[start]

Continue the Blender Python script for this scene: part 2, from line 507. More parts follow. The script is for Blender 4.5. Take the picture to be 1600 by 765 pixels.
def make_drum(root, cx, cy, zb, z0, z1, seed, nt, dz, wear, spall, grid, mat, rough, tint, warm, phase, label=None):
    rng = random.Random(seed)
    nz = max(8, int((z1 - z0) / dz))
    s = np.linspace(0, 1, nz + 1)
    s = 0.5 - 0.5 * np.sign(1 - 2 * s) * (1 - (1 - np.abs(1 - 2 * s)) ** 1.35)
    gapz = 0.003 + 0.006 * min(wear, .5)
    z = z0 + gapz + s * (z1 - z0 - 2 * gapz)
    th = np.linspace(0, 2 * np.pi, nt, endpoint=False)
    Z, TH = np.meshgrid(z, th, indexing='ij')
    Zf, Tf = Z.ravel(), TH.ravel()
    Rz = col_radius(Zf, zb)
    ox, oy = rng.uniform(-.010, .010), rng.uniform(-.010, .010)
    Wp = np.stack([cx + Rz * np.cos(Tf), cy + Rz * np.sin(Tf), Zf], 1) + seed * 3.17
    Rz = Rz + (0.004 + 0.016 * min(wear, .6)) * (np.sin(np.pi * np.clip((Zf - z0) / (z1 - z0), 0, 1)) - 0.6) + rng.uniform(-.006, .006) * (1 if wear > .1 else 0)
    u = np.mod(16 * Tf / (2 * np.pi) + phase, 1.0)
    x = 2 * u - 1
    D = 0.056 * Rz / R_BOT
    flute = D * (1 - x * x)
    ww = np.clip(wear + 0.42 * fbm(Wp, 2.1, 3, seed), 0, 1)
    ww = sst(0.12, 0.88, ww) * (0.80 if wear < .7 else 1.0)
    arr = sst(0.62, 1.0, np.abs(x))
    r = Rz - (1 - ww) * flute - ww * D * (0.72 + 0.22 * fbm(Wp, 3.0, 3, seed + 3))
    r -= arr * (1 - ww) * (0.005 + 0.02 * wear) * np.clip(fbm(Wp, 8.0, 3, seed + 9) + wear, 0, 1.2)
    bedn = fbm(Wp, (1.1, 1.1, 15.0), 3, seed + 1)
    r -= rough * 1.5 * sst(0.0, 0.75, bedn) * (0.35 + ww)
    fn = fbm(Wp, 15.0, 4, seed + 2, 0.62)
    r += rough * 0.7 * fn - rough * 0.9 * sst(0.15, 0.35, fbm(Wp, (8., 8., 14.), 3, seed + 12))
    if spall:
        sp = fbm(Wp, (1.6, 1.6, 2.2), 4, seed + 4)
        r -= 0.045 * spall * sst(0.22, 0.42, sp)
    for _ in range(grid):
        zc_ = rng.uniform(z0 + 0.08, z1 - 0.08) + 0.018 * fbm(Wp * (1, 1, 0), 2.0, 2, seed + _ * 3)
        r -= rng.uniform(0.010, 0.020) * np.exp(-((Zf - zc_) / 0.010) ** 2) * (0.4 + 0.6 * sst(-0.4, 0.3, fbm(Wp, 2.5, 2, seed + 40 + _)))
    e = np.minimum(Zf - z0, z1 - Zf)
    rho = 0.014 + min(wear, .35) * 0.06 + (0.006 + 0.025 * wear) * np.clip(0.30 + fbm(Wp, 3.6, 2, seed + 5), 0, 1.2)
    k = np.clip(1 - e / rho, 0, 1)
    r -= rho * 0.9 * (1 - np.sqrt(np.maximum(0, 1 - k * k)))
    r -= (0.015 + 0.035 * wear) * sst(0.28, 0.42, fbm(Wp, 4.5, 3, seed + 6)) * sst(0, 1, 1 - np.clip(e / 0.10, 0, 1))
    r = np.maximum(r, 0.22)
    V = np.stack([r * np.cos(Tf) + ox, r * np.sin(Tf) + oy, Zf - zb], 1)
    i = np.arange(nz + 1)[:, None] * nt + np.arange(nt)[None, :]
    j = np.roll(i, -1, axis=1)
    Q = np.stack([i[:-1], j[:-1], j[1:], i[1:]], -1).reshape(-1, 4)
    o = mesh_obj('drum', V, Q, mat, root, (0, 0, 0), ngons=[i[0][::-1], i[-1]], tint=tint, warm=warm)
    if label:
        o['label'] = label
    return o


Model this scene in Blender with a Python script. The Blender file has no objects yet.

[end]

*Task to complete:* Go through the entries and return each line where the word "Python" appears.

*Final result:*
Continue the Blender Python script for this scene: part 2, from line 507. More parts follow. The script is for Blender 4.5. Take the picture to be 1600 by 765 pixels.
Model this scene in Blender with a Python script. The Blender file has no objects yet.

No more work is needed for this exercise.